1/4 on the temp gauge is too low, your viscous heater will be cycling on potentially and wasting even more fuel... Or your heat will just be poor. With a good thermo, the inside of your CRD could be a sauna. But I dispute the "cylinder washing" nonsense. Bad combustion, maybe. But fuel into the oil? If that were the case, our dipsticks would be drooling fuel out the top, especially when I used my CRD as a hotel and idled it for 8 HOURS continuously to run the AC in the summer. EGT was (as you'd expect) down to 350 before the turbo. Oil level was constant, and no smoke either.

Carb-loading a cold cat could certainly lead to a nice big cloud of BLACK smoke when it finally combusts, but OIL is the only thing I know of that burns BLUE. Anti-freeze smoke is white, so there are your choices. Ya got blue smoke? You have an oil leak, somewhere. A little will go a long way in making smoke in the exhaust system, b/c nothing else is consuming the oil - it all goes to smoke.
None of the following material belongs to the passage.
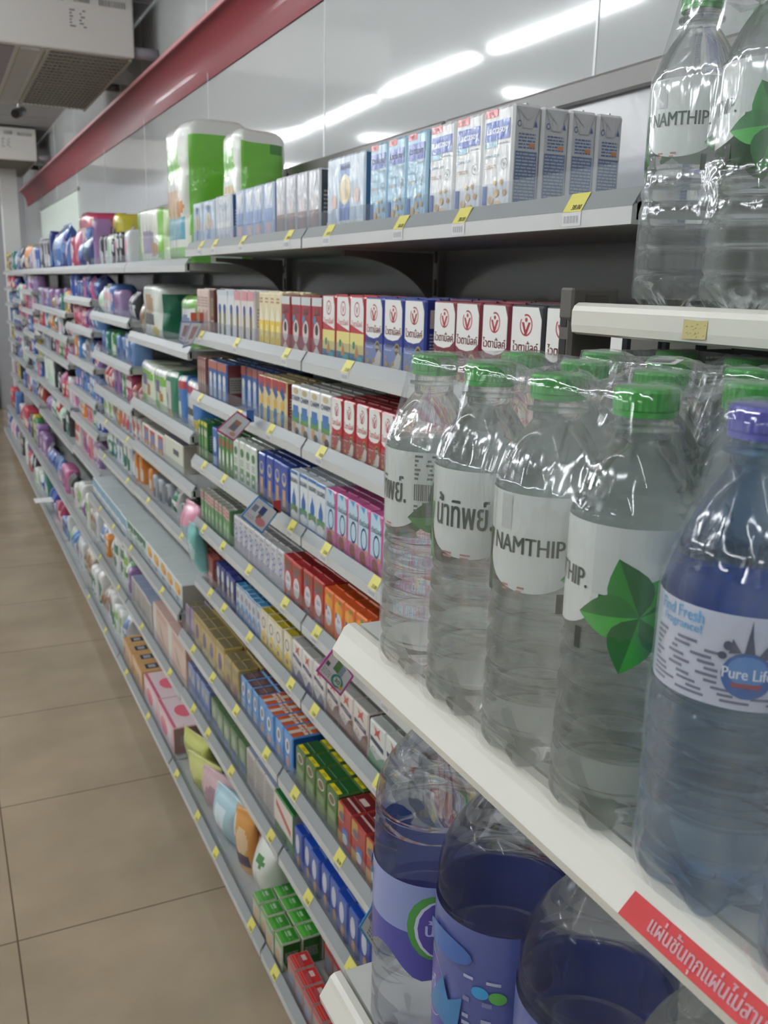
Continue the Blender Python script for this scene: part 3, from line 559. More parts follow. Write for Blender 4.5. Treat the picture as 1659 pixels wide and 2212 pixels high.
# second shelf
h = .112
grp(1, 2.42, 2.30, 3, 'oat', h); grp(1, 2.29, 2.255, 1, 'brown_box', h, dp=.09, f=1); grp(1, 2.25, 2.095, 3, 'figure', h, f=U); grp(1, 2.09, 1.955, 3, 'figure_pink', h, f=U)
grp(1, 1.92, 1.775, 4, 'yellow_milk', h, f=U); grp(1, 1.771, 1.561, 4, 'malt', h - .005, f=U); grp(1, 1.55, 1.37, 3, 'vm_kids', h, f=U, dp=.05)
grp(1, 1.368, 1.165, 3, 'vm_blue', h, 3, f=U, dp=.05); grp(1, 1.146, .951, 3, 'vm_maroon', h, 3, f=U, dp=.05); grp(1, .949, .74, 3, 'vm_black', h, 3, f=U, dp=.05)
# third shelf
h = .100
grp(2, 2.43, 2.349, 4, 'choc_stripe', h, f=1); grp(2, 2.34, 2.165, 4, 'blue_brown', h, f=U, dp=.05); grp(2, 2.15, 1.93, 5, 'blue_brown', h, f=U, dp=.05, xoff=.03, shelfname='third shelf set back', gap=.004)
grp(2, 1.922, 1.745, 4, 'cream_red', h, f=U); grp(2, 1.718, 1.509, 4, 'charm', h, 3, f=U); grp(2, 1.505, 1.255, 5, 'vm_red', h, 3, f=U); grp(2, 1.25, .75, 10, 'vm_red', h, 1, f=U, shelfname='third shelf behind the water pack')
# fourth shelf
grp(3, 2.43, 2.342, 4, 'green_small', .105, f=1); grp(3, 2.31, 2.26, 1, 'blue_small', .105, f=U); grp(3, 2.255, 2.13, 4, 'green_red', .105, f=U); grp(3, 2.12, 1.95, 4, 'white_green', .105, f=U)
grp(3, 1.93, 1.735, 4, 'royal', .105, 3, f=U); grp(3, 1.721, 1.535, 4, 'hills', .105, 3, f=U); grp(3, 1.531, 1.235, 6, 'pink_zero', .105, 3, f=U); grp(3, 1.23, .76, 9, 'pink_zero', .105, 1, f=U, shelfname='fourth shelf behind the water pack')
# fifth shelf
grp(4, 2.43, 2.144, 8, 'green_pinktop', .09, 2, f=1); grp(4, 2.13, 1.77, 9, 'white_blue', .09, 3, f=U); grp(4, 1.767, 1.543, 4, 'red_juice', .09, 3, f=U, dp=.045); grp(4, 1.538, 1.24, 6, 'orange_juice', .088, 3, f=U, dp=.045); grp(4, 1.23, .76, 9, 'orange_juice', .088, 1, f=U, shelfname='fifth shelf behind the water pack')
# sixth shelf
grp(5, 2.43, 2.315, 4, 'pink_brown', .082, f=1); grp(5, 2.31, 2.125, 4, 'navy', .085, f=U); grp(5, 2.12, 1.925, 6, 'blue_white2', .083, 3, f=U); grp(5, 1.922, 1.722, 4, 'yellow_choc', .083, 3, f=U)
grp(5, 1.718, 1.53, 3, 'star_navy', .083, 2, f=U); grp(5, 1.525, 1.33, 3, 'star_brown', .083, 3, f=U); grp(5, 1.322, 1.06, 4, 'star_green', .083, 3, f=U)
# seventh shelf
Q = .974
grp(6, 2.43, 2.34, 2, 'lilac', .085, 3, f=1, dp=.05); grp(6, 2.40, 2.10, 4, 'gold', .09, 3, f=Q, dp=.05); grp(6, 2.09, 1.97, 2, 'gold_red', .085, 3, f=Q, dp=.05); grp(6, 1.965, 1.83, 3, 'oval_choc', .08, 3, f=Q, dp=.05)
grp(6, 1.828, 1.61, 4, 'oval_orange', .082, 2, f=Q, dp=.075); grp(6, 1.586, 1.37, 4, 'milo', .082, 4, f=Q, dp=.048); grp(6, 1.367, 1.06, 5, 'maroon', .08, 3, f=Q, dp=.06)
# eighth shelf
grp(7, 2.43, 2.2, 5, 'mix_blue', .09, 2, f=1); grp(7, 2.24, 1.93, 5, 'mix_green', .088, 2, f=Q); grp(7, 1.925, 1.72, 3, 'tall_white', .095, 2, f=Q, dp=.06); grp(7, 1.72, 1.60, 1, 'dumex', .095, 1, f=Q, dp=.11)
grp(7, 1.59, 1.08, 11, 'navy2', .083, 3, f=Q, dp=.05)
# bottom shelf
grp(8, 1.69, 1.503, 4, 'green_cube', .066, 3, dp=.043, xoff=-.006); grp(8, 1.48, 1.0, 10, 'red_cube', .060, 1, dp=.043, xoff=-.004); grp(8, 1.48, 1.0, 10, 'red_cube', .066, 1, dp=.045, xoff=.078, shelfname='bottom shelf, back column')
grp(8, 2.90, 2.47, 2, 'pink_pad', .085, 1, dp=.16); grp(8, 3.27, 2.92, 4, 'tan_pad', .08, 1, dp=.16, shelfname='bottom shelf, third bay')

# ---------------------------------------------------------------- bottle rack in the foreground
rackw = mat('DCDAD0', .28, .4); rackd = mat('C8CAC4', .35, .2); postm = mat('56524E', .45)
RY0, RY1 = -.55, .641
def rack_shelf(x0, zt, hgt, label, slant):
    t = empty('display_shelf', (x0, RY0, zt), label, 'shelf', 'white shelves of the water rack'); L = RY1 - RY0; W = GX - x0 - .012
    mb = MB(); mb.prism([(.0165, 0), (W, 0), (W, -.02), (.0165, -.02)], 0, L, rackd); ob('deck', mb.mesh('deck'), t)
    mb = MB()
    pf = [(.0135, .0002), (.012, .0018), (.006, .0016), (.002, -.001), (0, -.005)] + [(-slant, -hgt + .008), (-slant + .001, -hgt + .002), (-slant + .006, -hgt), (.012, -hgt), (.0135, -hgt + .004)]
    mb.prism(pf, 0, L, rackw); ob('lip', mb.mesh('lip', False), t)
    return t
RS1 = rack_shelf(.484, CAMZ - .011, .0245, 'white upper rack shelf carrying clear bottles, with a torn label', .000)
RS2 = rack_shelf(.277, CAMZ - .268, .026, 'white middle rack shelf with red Thai sticker under the bottle packs', .008)
RS3 = rack_shelf(.268, CAMZ - .598, .026, 'white lowest rack shelf carrying the big bottles', .008)
# torn yellowed label on the upper shelf
mb = MB(); f = lambda u, v, l: (-.0006 - l * .0001, -u, v)
mb.face([f(-.012, .0, 0), f(.011, .0005, 0), f(.0115, .0135, 0), (f(.002, .0130, 0)), f(-.0115, .0138, 0)], mat('C8BC84', .7))
for i in range(16): 
    a, c = RNG.uniform(-.010, .009), RNG.uniform(.001, .011)
    mb.face([f(a, c, 1), f(a + RNG.uniform(.001, .003), c + .0005, 1), f(a + .0015, c + RNG.uniform(.001, .002), 1)], mat('A0925A', .7))
ob('torn_label', mb.mesh('torn'), RS1, (0, .498 - RY0, -.0205))
# red sticker with Thai text on the middle shelf: lies on the slanted lip
mb = MB()
def stk(u, v, l):
    q = 1 - v / .013; return (-.008 * q - .0004 - l * .00025, -u, -.018 + v)
mb.geo([stk(-.108, .0002, 0), stk(.30, .0002, 0), stk(.30, .0118, 0), stk(-.1055, .0120, 0)], [(0, 1, 2, 3)], mat('C0282E', .35, .3))
vs, fs, tw, th = textgeo('แผ่นชั้นทุกแผ่นไม่สามารถ'); sc = .0098 / th; sx_ = .078 / tw
mb.geo([stk((x + tw / 2) * sx_ - .090, y * sc + .0060, 2) for x, y in vs], fs, mat('E8C4CC', .5))
ob('red_sticker', mb.mesh('sticker'), RS2, (0, .180 - RY0, 0))

# post with slots
t = empty('slotted_post', (.487, .646, 0), 'dark grey slotted steel post at the left end of the rack', 'post')
mb = MB(); mb.box(0, 0, 0, .047, .018, CAMZ + .0, postm, .003)
for k in range(30):
    z = CAMZ - .030 - k * .027; mb.box(-.0006, .005, z, .0004, .0135, z + .0165, mat('141414', .6), .0)
ob('column', mb.mesh('column'), t)
mb = MB(); mb.box(-.0015, -.0025, CAMZ - .024, .0485, .016, CAMZ + .0025, postm, .002); mb.box(.012, -.0032, CAMZ - .018, .036, -.0024, CAMZ - .003, mat('484440', .5)); ob('end_cap', mb.mesh('cap'), t)
t = empty('backboard', (GX, RY0, 0), 'dark grey back panel of the water rack', 'rack back')
mb = MB(); mb.box(0, 0, .05, .02, RY1 - RY0 + .05, 1.62, mat('6C7270', .3)); ob('panel', mb.mesh('panel'), t)
t = empty('plinth', (.30, RY0, 0), 'white plinth under the water rack', 'rack base')
mb = MB(); mb.box(0, 0, 0, GX - .31, RY1 - RY0, .12, rackw, .005); ob('plinth', mb.mesh('plinth'), t)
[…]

Respectfully, you are wrong on this one Geordi and is not nonsense. I use "Wet Stacking" and "Cylinder Washing" interchangeably even though they technically are two different conditions but if you have one, you have the other and both do definitely occur in the CRD if the thermostat doesn't keep it warm enough. Mine started doing it pretty bad last winter which convinced me that I had put off replacing the thermostat long enough. It will not cause the dipstick to "drool fuel" but I had a measurable rise on my dipstick over the course of a couple months which motivated me to also change my oil at only 4000 miles. Even though I have a gutted cat, enough unburnt fuel would collect in the cat canister/muffler/exhaust system to make a pretty noticeable whitish/grayish cloud when I'd gun it after sitting for 15 minutes or so (although A supposedly knowledgeable mechanic once called it blue smoke). It was not oil smoke it was unburnt diesel. I've driven and wrenched on enough diesels in my life to know the difference in both color and smell. A new thermostat fixed it. Unburnt diesel (almost) never makes black smoke in a cold engine. That occurs from too rich of a mix in a warm engine. Too many people from the south just don't appreciate how diesels behave in truly cold weather such as is found in Chugwater. The Oxidative Cat which is found in the CRD requires a minimum light off temp of 200C to function and only functions at 30%-50% efficiency at 300C. EGTs do not reach this minimum temp when idling with a non-functioning thermostat in cold weather.